Does disgraced former President Trump have a shot of overturning his criminal conviction on appeal? Some unlikely voices tell What A Day he just might.

  • Plenty of legal experts say Trump’s table-pounding vow to appeal his criminal conviction on 34 counts of falsifying documents faces long odds. Only about one-in-ten such challenges typically achieve any kind of success. Barbara McQuade, Detroit’s former top federal prosecutor, told What A Day Trump is “unlikely” to win on appeal, and that his conviction will probably stick.

  • But other legal wonks think Trump has a pretty good shot — and they’re not just blind MAGA loyalists. Ty Cobb was Trump’s White House lawyer during the Russia investigation, but has since emerged as a high-profile Trump critic. He formally urged the Supreme Court not to hand Trump full immunity, and slammed the judge overseeing Trump’s Florida case for showing “palpable bias” in Trump’s favor. But Cobb told What A Day he thinks Trump’s odds of reversing his conviction on appeal are only slightly worse than a coin-toss — approximately 35-40 percent. Cobb doesn’t think Trump is innocent, but rather, that the jury instructions handed down by Judge Juan Merchan in this case raise a serious problem.

  • The instructions were too convoluted, according to Cobb. In order to charge Trump with felonies, prosecutors had to prove he falsified business records in order to commit another crime — in this case, to violate New York election laws. But there were three different ways Trump might have done that, and the judge told the jury they didn’t all have to pick the same one. Cobb thinks Trump’s team could argue the jury was confused. The instructions amounted to a “hodgepodge of crimes,” Cobb said. “The jury did its duty and did an excellent job with what it was given. But two things can be true; the jury can have gotten it right as they were instructed, but they may have been instructed in a way that was unconstitutional, which I think is a compelling argument.”
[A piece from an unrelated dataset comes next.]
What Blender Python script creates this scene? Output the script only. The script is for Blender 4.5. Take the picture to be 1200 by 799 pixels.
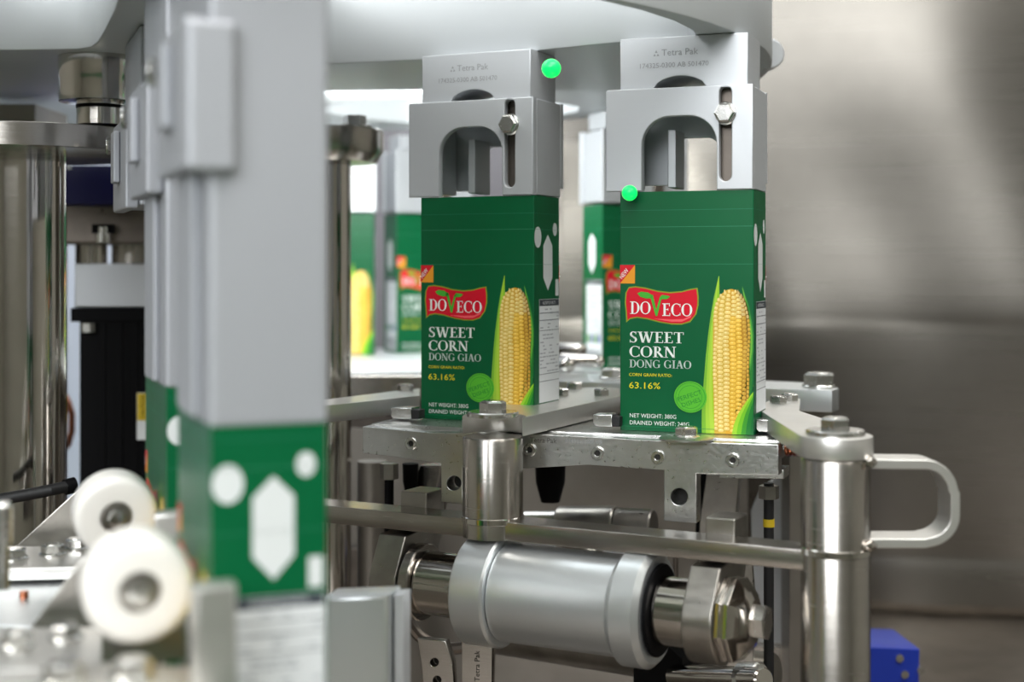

Cobb isn’t alone in his thinking.

  • An official in President Biden’s Department of Justice told What A Day he agrees with Cobb’s view. “It’s a legitimate question” for the defense “to ask which theory [the jury] convicted on,” said the official, a former federal prosecutor who asked not to be named because he isn’t authorized to speak publicly about this case. “Even after the instructions, was there still confusion as to which legal theory upon which they convicted? That is absolutely something an appellate court looks at.” Neither this official nor the DOJ had anything to do with Trump’s case in New York, which was brought by Manhattan District Attorney Alvin Bragg.

  • Trump’s felon status is almost certain to remain on Election Day in November, even if he later succeeds in his appeal. And there are still plenty of unknowns, including what kind of sentence Trump will receive on July 11. That hearing will take place just a few days before he officially becomes the GOP nominee at the Republican National Convention in Milwaukee. No one can say what the courts will do if Trump wins the presidency with a prison sentence hanging over him, or how that might impact his pending appeal.

Whatever happens next, this is all uncharted territory.

–Milwaukee’s Rep. Gwen Moore (D-WI) on Trump, who slammed her city as “horrible” right before it hosts the Republican National Convention.

NEWS NEWS NEWS

The Supreme Court reversed a Trump-era ban on bump stocks, which allow users to shoot semi-automatic weapons almost as rapidly as machine guns. The court’s conservative majority ruled 6-3 over dissent from more liberal justices. Very cool! Love to have the “freedom” to die in a mass shooting!

Trump said he used artificial intelligence to rewrite a speech, and that he loved the results. This is the first we’re hearing that his speeches are written at all.

The Democratic National Committee is trolling Trump with billboards in 10 locations in Milwaukee, quoting his recent quip about the “horrible city.” The Republican National Convention kicks off in Milwaukee on July 15th.

A federal judge ordered far-right conspiracy theorist Alex Jones to sell his personal assets to help pay some of the $1.5 billion that Jones owes the families of Sandy Hook victims. Judge Christopher Lopez rejected a plan to liquidate Free Speech Systems, Infowars’ parent company. As always, any loss for Alex Jones is a win for humanity.

Republicans are proposing naming parts of the oceans around the United States after Trump, to celebrate his rollback of environmental protections in coastal waters. Hoooo boy do we wish we were joking! A bill proposed by Rep. Greg Steube (R-FL) would rename the U.S. Exclusive Economic Zone the “Donald John Trump Exclusive Economic Zone of the United States.”

GOP Senate candidate and former Maryland Gov. Larry Hogan rejected Trump’s endorsement. His campaign spokesperson told Fox News that Hogan “is not supporting Donald Trump, just as he didn’t in 2016 and 2020.” It’s a stinging rebuke for Trump, who told Fox News he’d “like to see [Hogan] win.” Thanks, Larry, now let’s try rejecting Trump’s malignant ideology next!

A record-breaking heat wave will swamp the U.S. next week. Climate change: swamp edition!

Trump is urging Republicans to talk about abortion “correctly” by supporting exceptions and leaving the issue up to the states. That’s despite the fact that Trump himself recently pledged to stand “side by side” with a far-right anti-choice group that wants abortion “eradicated” entirely.